There would be different cost on the link from switch A and switch B to the router to setup the redundancy/preferred path, however not too sure if it may be a best practice/recommended?

An alternative I do know that is not recommended would be to setup bridging on the router and let spanning tree take care of the redundancy.

Thanks.

Depends on exactly what you are trying to do.

If the HSRP shown between the switches is actually HSRP running between the 2 interfaces on the router then this won't work as you can't assign 2 ethernet interfaces on the router from the same IP subnet.

However from the looks of your diagram it seems OSPF is running between the router and switches so can we assume the switches are L3 ?

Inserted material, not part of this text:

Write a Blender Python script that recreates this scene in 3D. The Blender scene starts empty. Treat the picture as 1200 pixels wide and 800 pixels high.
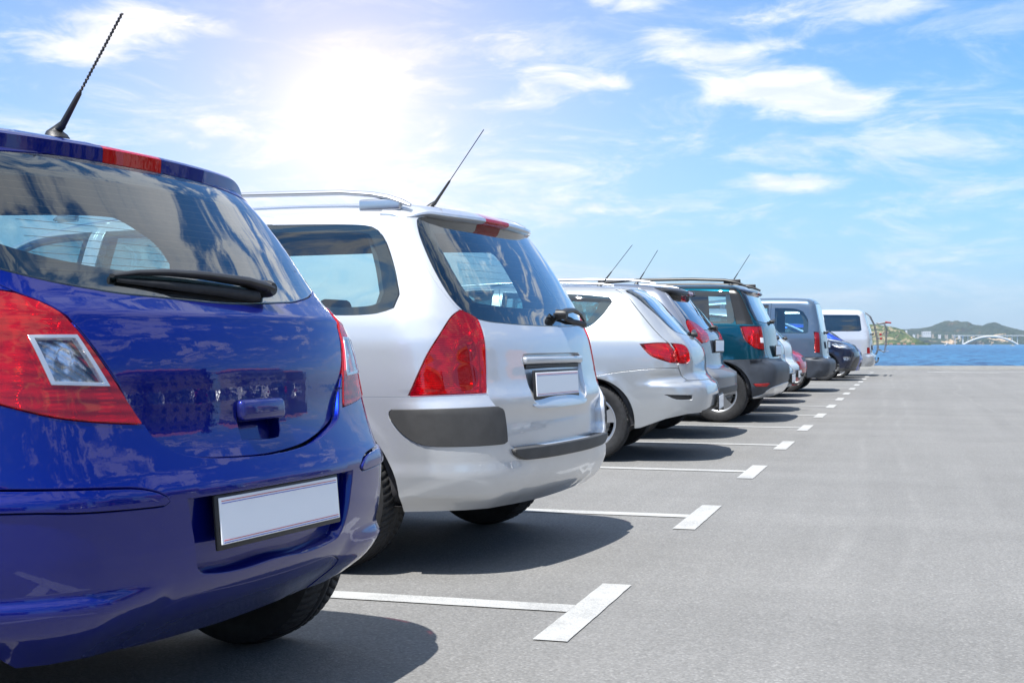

If so then i would simply connect the switches to the router using L3 P2P links.If you do this then why prefer one path over the other ? It would be easier simply to use both paths. So config would look something like -

switch A

======

int gi0/1 <-- connects to router

no switchport

ip address 192.168.5.1 255.255.255.252

router ospf

network 192.168.5.0 0.0.0.3 area

switch B

======

int gi0/1 <-- connects to router

no switchport

ip address 192.168.5.5 255.255.255.252

router ospf

network 192.168.5.4 0.0.0.3 area

router

====

int gi0/1 <--- to switch A

ip address 192.168.5.2 255.255.255.252

int gi0/2 <-- to switch B

ip address 192.168.5.6 255.255.255.252

router ospf

network 192.168.5.0 0.0.0.7 area

If the switches are L2 then you are going to have run BVI between the 2 router interfaces. Note if you do this STP will block one of the links for you anyway.

Jon

CSCO10675262_2 Mon, 01/10/2011 - 16:14

Hi,

Thanks for the update. The reason on the preference of the ospf cost is due to security devices(example ips/etc...) connected between switch a and the router while switch b does not have a security device in between.

Not too sure if it would be recommended to have both the links from the router to the switches in the same ospf area 0 for faster convergence or to have them in different areas? The router is used for connection between offices (dwdm) as well as internet access.

Thanks,

Leo Laohoo Mon, 01/10/2011 - 16:27

Just want to make sure your router has two ethernet ports to connect to both switches.

CSCO10675262_2 Tue, 01/11/2011 - 16:16

Hi,

The router has several sfp gigabit ports (more than 10); thus this is definite not a problem.